The Lesson of History
(Chadian troops on patrol after beating
back a rebel assault on N’Djamena in three days of brutal fighting. In the
background, the smouldering ruins of the central market; a silent testament to
the perils of insecurity confronting Chad’s rulers. (Benedicte
Kurzen/New York Times)
The abode of rest (English translation of N’Djamena) has historically been anything but for Chad’s paramount rulers. The
immense challenges of “broadcasting
state power” to the periphery and achieving internal primacy
over a country that is vast, “desperately
poor and locked in perpetual strife” has often concentrated
their efforts – and in many cases consumed them. Francois Tombalbaye, the first
President was killed in a coup d'état in April 1975; after close to a
decade-and-a-half of one-man rule, punctuated by rebellions and the onset of
what became a 14
year Civil War. Jérémie Ngansop, a Cameroonian journalist, famously
gave this gripping
account of his demise:
Tombalbaye … died weapon in hand. He had, in effect, fought to the
last cartridge against his attackers, aided by only a few faithful members of
his praetorian guard. Everyone had let him down.
Whilst Tombalbaye’s successors have so far been spared his grisly end,
none have however so far left power under auspicious circumstances. They were
either forced out in a coup, or resigned under the pressure of events.
Idriss Deby himself, the current incumbent and Chad’s longest lasting
President so far, ascended power in December 1990 on the crest of a rebellion
against his predecessor. And in his two-and-a-half decades in power, he has
faced his fair share of unrests and revolts. In the last decade alone Deby has
survived a coup plot in March 2006, and the attempts of Sudan-backed rebels to unseat him by storming the
capital in April 2006 and February 2008 – the second attempt precipitating French military
intervention to beat back the rebel offensive.
This violent past forms the historical backdrop and “lifeworld” that shapes Deby’s political outlook. But this
doesn’t tell us much about why Chad’s political leadership decided to move decisively against Boko
Haram. For that, we must turn our gaze to geography.
The Influence of Geography
Boko Haram’s unwavering determination to carve out a transnational
Shari’ah governed state in the region, its expanding reach, and Nigeria’s
floundering efforts to contain the spill over from this growing regional threat
has obviously unnerved Nigeria’s neighbours – none more so than Chad.
One look at a map of the Lake Chad region and some geographical realities
quickly foreground themselves. N’Djamena is much closer to Nigeria’s Borno
state, the locus of Boko Haram’s insurgency, than Nigeria’s own capital, Abuja.

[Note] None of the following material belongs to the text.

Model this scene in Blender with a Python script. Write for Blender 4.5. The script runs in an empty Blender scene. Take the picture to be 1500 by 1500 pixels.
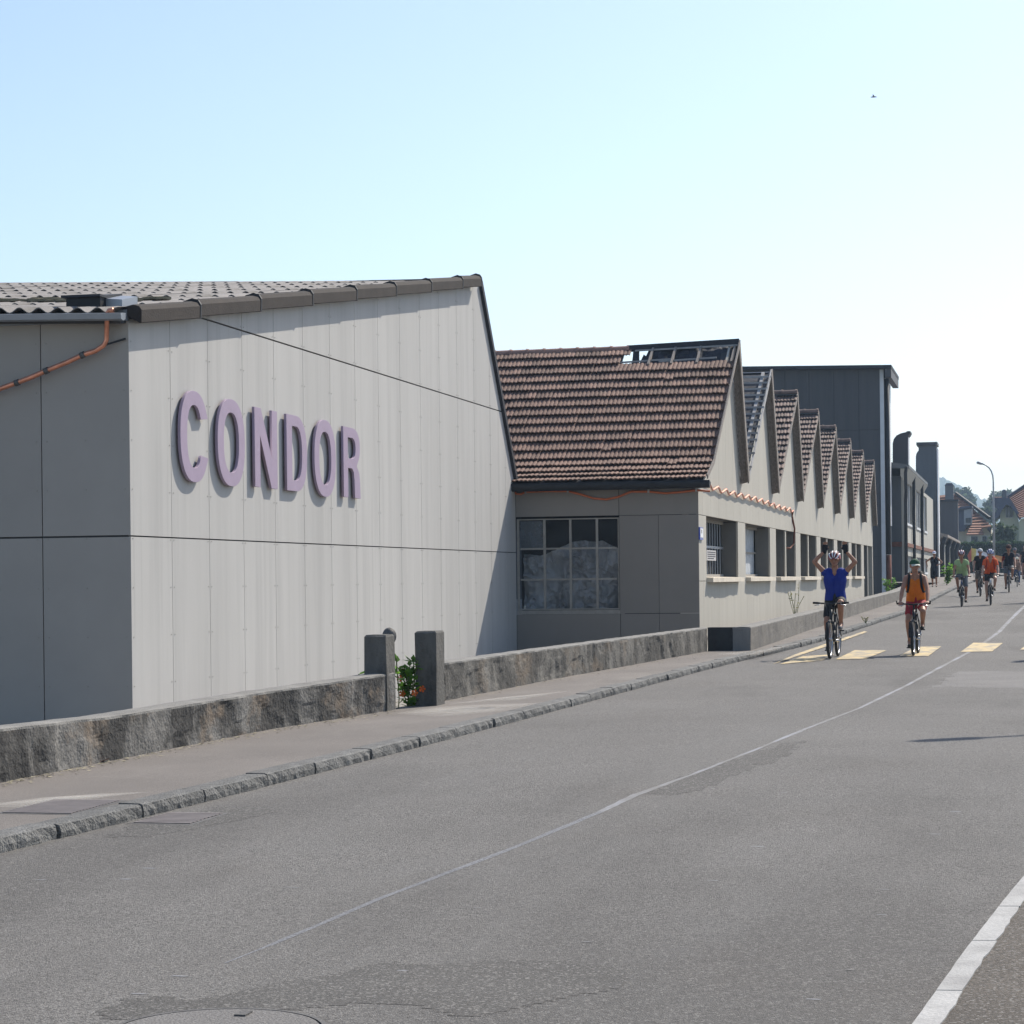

N’Djamena is about 200 miles away, as opposed to Abuja which is just under
three times that distance. In fact, of the four countries abutting Lake Chad
(Cameroon, Chad, Niger, Nigeria), Chad’s capital is the closest to the
insurgency’s epicentre. The same is true for Maiduguri, the capital of Borno,
and the Mandara mountain range, often referred to as Boko
Haram’s stronghold.
Unlike Abuja, which only serves as Nigeria’s seat of political power,
N’Djamena is also Chad’s major economic and commercial nerve-centre. With a
limited road network – much of it unusable during the rainy season – and no
railways to stitch such a massive country land-locked into a unified economic
space, parts of Chad are often more culturally and economically linked to
neighbouring countries than they are to other parts of the country. Thus the
capital city and its surrounding region are oriented towards Nigeria and
Cameroon due to Chad’s reliance on those two countries for its access to the
Atlantic Ocean. This dependence on Nigeria and Cameroon for Chad’s vital access
to the ocean, and Nigeria’s economic weight in the region, has made the two
countries Chad’s “main
commercial partners”. Consequently, Boko Haram’s growing insurgency
and the group’s plundering of trade routes in Nigeria and Cameroon has badly
affected Chad’s commerce.
An added factor in trying to understand the gravity of the threat posed
by Boko Haram to Chad is the proximity of the group’s growing operational reach
to the $4 billion Chad-Cameroon
pipeline project which ships oil from Chad’s Doba basin in the south
of the country to the port of Kribi on Cameroon’s Atlantic coast. Whilst the
Doba basin oil fields and much of the pipeline infrastructure are closer to
Chad and Cameroon’s eastern borders with the Central African Republic (CAR)
than they are to their western borders with Nigeria; if left to grow unchecked,
it is not implausible the Boko Haram could eventually set its sights on such a
strategically vital infrastructure to Chad’s economic security.
Yet another added layer are the dangers of an “arc of
instability” linking Nigeria’s restive north-east to the two Sudan via Cameroon and
CAR – all troubled neighbours of Chad – through which insurgents, jihadists and
weapons can move at will igniting, supporting, and reinforcing rebellions
across the Sahel, West Africa and Central Africa. A nightmarish vision for any
political leadership; especially one for whom the perils of insecurity are a
near-permanent presence. The “Islamic State” group’s incipient polity in the
Levant – Boko Haram’s ideological and operational model – is a searing reminder
of the capacity of determined insurgents to break open and reorder fragile
state systems, much like the one in which Chad is nested.
These are perilous geographical realities which to my mind Idriss Deby
could not ignore. For a country with an enduring history of rebellions and
instability – often stoked and inflamed by external troubles – it is rational
that the “perfect Machiavellian
Prince”, as he has been described, has perhaps decided
that it’s better to fight abroad than wait for the conflagration to reach home.